Il secondo avvenimento riguarda l’abbandono da parte del Segretario della difesa americano Robert Gates e l’arretramento di Hilary Clinton che, dopo lo scossone provvisto dai cables di wikileaks, ha già messo da parte le velleità di scalata dell’impero. È da questo scenario che è uscito fuori il Direttore della CIA Leon Panetta (1). Chi ha letto il mio libro sa che la mia considerazione di Panetta è alquanto elevata.
Con una rapida crescita, dopo l’11 settembre, l’Intelligence americana ha assunto una posizione di rilievo. Le operazioni di intelligence in Iraq rappresentano l’emblema della transizione della CIA, che è passata dalla specializzazione alla politicizzazione dei propri apparati.
Gli organi di intelligence devono per forza di cose dire la verità, e non possono costruire fabbricazioni in base agli obiettivi dei dirigenti. Tuttavia, Bush Jr, Cheney e Rumsfeld hanno tutti fatto ricorso agli inganni dell’intelligence come pretesto per aggirare le proprie responsabilità. Per questo Panetta ha dovuto ricreare un sistema di intelligence conforme.

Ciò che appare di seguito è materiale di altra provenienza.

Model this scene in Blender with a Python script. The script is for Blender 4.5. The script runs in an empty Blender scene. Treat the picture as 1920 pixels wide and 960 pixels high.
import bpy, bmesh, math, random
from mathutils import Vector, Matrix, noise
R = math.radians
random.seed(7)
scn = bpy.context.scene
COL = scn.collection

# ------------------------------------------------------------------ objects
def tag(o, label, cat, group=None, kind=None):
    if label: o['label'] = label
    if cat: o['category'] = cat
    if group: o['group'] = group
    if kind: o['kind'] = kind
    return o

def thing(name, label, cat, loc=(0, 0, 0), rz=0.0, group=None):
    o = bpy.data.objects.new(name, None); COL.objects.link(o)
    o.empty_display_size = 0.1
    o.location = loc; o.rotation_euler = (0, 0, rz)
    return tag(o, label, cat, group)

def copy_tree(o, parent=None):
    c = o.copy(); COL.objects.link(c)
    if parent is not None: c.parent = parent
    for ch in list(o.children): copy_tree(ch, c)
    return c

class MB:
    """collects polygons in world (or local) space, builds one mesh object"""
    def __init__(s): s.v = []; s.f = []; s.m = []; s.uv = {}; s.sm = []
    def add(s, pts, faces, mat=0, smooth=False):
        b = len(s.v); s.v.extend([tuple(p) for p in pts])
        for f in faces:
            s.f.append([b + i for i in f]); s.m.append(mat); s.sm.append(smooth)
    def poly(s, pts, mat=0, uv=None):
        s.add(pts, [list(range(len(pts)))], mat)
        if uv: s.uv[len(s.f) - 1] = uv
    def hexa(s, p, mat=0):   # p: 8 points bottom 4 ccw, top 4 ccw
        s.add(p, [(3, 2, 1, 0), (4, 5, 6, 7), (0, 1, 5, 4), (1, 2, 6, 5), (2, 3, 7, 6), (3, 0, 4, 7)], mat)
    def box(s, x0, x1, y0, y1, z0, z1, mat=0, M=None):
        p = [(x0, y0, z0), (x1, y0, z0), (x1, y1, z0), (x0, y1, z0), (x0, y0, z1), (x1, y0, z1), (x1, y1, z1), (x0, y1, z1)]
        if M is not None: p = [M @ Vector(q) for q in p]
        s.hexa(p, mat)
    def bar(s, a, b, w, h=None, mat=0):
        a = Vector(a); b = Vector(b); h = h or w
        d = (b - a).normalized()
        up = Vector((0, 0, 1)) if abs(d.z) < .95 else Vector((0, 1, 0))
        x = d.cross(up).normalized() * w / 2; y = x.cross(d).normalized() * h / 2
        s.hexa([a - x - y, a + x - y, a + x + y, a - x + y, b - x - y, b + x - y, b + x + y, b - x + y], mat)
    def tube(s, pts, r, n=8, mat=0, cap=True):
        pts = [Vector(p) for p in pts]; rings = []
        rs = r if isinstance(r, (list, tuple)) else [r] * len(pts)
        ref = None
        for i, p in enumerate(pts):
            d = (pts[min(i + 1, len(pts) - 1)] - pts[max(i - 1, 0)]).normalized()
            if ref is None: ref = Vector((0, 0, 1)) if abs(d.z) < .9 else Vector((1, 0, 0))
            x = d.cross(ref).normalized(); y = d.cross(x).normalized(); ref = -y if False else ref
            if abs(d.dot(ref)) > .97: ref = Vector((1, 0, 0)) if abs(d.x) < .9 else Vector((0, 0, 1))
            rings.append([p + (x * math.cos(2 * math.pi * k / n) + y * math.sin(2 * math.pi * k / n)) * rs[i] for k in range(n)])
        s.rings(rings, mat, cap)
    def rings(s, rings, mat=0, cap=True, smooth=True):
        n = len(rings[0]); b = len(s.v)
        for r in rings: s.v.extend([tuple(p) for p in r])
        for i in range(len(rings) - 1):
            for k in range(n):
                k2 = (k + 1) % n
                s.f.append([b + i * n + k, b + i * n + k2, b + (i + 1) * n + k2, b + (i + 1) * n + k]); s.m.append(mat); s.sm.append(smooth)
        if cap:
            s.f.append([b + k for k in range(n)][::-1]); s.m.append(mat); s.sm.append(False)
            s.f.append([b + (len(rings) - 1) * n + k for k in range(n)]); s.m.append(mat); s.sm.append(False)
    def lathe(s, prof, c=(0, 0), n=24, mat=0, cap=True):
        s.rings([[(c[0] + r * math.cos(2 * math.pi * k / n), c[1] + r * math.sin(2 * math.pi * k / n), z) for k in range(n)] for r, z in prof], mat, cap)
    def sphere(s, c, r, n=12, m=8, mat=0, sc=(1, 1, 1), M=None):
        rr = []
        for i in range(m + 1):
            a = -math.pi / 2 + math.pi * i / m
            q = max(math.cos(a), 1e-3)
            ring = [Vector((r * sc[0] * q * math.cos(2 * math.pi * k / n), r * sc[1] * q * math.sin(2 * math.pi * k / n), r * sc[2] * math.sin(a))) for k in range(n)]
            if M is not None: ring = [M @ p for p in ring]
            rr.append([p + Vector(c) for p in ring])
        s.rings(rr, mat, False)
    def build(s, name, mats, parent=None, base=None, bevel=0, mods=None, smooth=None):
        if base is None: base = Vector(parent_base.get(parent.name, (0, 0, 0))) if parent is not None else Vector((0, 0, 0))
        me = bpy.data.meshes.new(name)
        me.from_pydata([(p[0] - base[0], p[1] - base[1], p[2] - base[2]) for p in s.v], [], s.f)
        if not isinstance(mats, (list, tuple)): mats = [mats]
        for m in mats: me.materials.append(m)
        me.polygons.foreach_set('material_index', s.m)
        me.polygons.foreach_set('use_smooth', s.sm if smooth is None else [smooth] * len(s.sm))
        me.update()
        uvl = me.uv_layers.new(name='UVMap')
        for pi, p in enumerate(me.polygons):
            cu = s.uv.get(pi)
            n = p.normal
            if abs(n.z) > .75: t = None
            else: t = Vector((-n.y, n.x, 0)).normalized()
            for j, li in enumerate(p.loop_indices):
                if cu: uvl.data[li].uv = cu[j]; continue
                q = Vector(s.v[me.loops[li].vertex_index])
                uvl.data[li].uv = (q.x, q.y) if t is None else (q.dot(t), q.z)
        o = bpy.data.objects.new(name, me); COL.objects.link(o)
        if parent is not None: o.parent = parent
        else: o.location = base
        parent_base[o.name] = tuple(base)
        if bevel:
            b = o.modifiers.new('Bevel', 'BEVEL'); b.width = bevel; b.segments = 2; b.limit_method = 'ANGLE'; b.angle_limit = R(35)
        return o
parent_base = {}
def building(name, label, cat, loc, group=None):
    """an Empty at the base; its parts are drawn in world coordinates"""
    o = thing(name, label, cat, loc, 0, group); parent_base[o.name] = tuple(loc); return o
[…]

Il modus operandi di Panetta è di profilo basso, non esce nessuna notizia riguardo il suo lavoro. L’assunzione dell’incarico di Segretario della difesa sembra presagire una contrazione della presenza militare americana nel mondo. Probabilmente egli partirà proprio dalla pianificazione della difesa.
Questo ripiego deve iniziare necessariamente dall’Iraq e dall’Afghanistan e non altrove. Gates è uno che non ama ripiegare, per questo è solito dire che il giorno del ritiro delle truppe dall’Afghanistan sarà fissato in base ai risultati delle operazioni sul campo di battaglia. Anche in Iraq egli sostiene che i soldati americani non debbano ritirarsi.

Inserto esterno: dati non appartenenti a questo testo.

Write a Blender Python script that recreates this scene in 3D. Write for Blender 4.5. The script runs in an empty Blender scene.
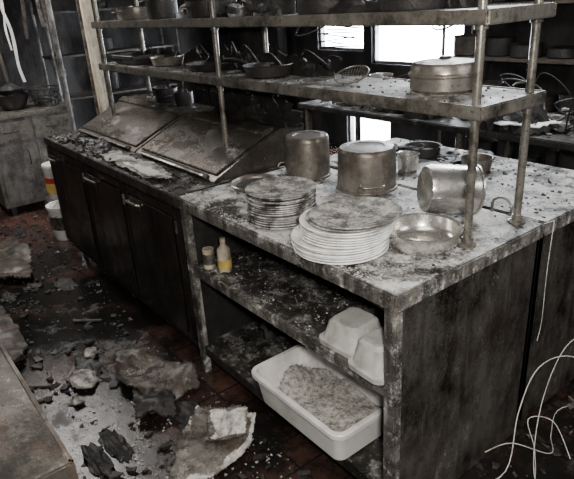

Ma con la nomina di Panetta questi due postulati possono andare incontro a un cambiamento.
Non va dimenticato che Obama ha fissato i tempi del ritiro delle truppe americane dall’Afghanistan e questa data è il luglio 2011, vale a dire tra appena due mesi.

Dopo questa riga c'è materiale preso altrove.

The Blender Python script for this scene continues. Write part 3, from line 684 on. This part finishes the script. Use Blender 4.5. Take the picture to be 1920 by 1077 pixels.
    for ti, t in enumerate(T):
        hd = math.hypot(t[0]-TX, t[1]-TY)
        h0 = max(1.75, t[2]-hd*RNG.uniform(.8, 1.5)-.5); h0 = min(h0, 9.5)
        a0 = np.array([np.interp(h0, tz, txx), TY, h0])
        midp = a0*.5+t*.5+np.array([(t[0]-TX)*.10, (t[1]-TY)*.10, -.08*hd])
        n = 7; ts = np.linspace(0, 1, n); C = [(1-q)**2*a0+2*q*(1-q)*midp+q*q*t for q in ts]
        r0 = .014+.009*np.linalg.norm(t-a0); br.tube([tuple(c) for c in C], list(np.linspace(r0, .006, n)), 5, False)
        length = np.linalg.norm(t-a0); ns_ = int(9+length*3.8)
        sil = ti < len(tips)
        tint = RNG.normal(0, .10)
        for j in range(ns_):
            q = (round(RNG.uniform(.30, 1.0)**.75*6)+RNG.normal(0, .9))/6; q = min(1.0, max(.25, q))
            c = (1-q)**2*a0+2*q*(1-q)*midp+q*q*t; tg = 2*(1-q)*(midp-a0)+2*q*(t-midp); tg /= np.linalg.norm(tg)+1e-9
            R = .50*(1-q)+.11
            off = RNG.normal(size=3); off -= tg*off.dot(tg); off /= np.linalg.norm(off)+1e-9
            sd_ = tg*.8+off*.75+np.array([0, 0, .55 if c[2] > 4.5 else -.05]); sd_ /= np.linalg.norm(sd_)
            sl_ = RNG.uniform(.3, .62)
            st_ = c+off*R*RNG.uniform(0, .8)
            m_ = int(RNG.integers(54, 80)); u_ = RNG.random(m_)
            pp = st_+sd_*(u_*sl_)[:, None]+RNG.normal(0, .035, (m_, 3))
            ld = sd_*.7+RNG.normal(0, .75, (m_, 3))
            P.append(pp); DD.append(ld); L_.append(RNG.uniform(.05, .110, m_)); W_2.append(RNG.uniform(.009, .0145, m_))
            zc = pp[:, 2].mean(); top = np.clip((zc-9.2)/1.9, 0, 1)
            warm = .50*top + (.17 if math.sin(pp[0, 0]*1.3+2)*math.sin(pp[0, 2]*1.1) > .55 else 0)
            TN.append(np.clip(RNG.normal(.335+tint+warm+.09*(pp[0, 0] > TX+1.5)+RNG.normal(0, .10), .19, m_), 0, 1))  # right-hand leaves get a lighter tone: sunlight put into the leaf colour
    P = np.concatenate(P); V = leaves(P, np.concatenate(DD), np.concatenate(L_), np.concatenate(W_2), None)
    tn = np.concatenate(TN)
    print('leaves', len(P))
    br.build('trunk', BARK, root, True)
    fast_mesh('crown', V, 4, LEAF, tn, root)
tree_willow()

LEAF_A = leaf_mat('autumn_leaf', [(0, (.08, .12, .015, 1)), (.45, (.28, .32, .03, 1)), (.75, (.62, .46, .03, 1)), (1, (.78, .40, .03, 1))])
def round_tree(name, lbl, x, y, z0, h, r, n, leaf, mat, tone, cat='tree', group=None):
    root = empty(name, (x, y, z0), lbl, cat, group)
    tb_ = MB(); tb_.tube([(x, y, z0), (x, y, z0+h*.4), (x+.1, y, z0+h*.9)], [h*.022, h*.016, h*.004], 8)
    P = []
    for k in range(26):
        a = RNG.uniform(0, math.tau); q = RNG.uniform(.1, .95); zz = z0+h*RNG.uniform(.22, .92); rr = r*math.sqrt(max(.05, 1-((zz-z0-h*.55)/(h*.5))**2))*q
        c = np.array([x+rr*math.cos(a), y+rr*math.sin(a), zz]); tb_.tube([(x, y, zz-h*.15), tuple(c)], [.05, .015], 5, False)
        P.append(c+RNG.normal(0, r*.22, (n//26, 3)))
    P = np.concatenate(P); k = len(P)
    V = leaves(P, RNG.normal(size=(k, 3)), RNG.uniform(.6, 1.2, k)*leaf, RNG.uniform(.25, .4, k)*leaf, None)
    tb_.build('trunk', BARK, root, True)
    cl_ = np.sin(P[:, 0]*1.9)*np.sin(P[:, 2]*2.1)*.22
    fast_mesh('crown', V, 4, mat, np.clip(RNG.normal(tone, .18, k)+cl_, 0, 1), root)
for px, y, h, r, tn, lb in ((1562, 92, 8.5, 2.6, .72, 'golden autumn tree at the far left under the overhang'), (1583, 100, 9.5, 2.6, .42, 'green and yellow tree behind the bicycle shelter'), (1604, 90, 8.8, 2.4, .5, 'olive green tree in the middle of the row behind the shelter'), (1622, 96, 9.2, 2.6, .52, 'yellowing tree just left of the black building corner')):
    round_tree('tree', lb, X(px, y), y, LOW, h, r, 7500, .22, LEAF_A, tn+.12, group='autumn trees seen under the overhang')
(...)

Ma ritirarsi non è facile. I conservatori possono provare a fare le scarpe al governo: «Ma come, scendi a compromessi con i terroristi? E tutti i caduti per la patria dell’11 settembre sono morti senza ricevere giustizia?»
Ecco perché Bin Laden è morto. Caduto ai sobborghi di Islamabad, la capitale del Pakistan.
Chi ha letto il mio libro, Il grande gioco, sa che l’eliminazione di Bin Laden è stato solo il pretesto con cui gli americani sono entrati in Afghanistan. Il vero obiettivo era l’occupazione dell’Afghanistan, un luogo chiave dal punto di vista strategico, e da lì controllare l’Asia centrale, tagliare in due il continente eurasiatico, ostruire le comunicazioni via terra tra Cina e Medio Oriente, tra Africa e Europa. In tal modo la superiorità delle forze navali americane avrebbe completato il quadro portando ai risultati sperati.
Ora che il Pakistan ha collaborato all’improvviso –mettendo su un piatto d’argento il cadavere di Bin Laden- il pretesto non c’è più. Il resto lo vedremo presto: il ritiro delle truppe statunitensi (la missione militare è a oggi il minimo comune denominatore dell’indignazione pubblica e il popolo americano potrà richiedere con successo l’abbandono dell’Afghanistan). Poi i leader pakistani, i talebani, Karzai, i pashtun e i tagiki si consulteranno e si metteranno tutti d’accordo per un comune obiettivo, così la Cina potrà irrompere con forza e sviluppare la propria presenza in Afghanistan.
Ad ogni modo con l’Iran e la Cina alle porte dell’Afghanistan tutte le vie e gli sviluppi preannunciati da tempo saranno a un passo.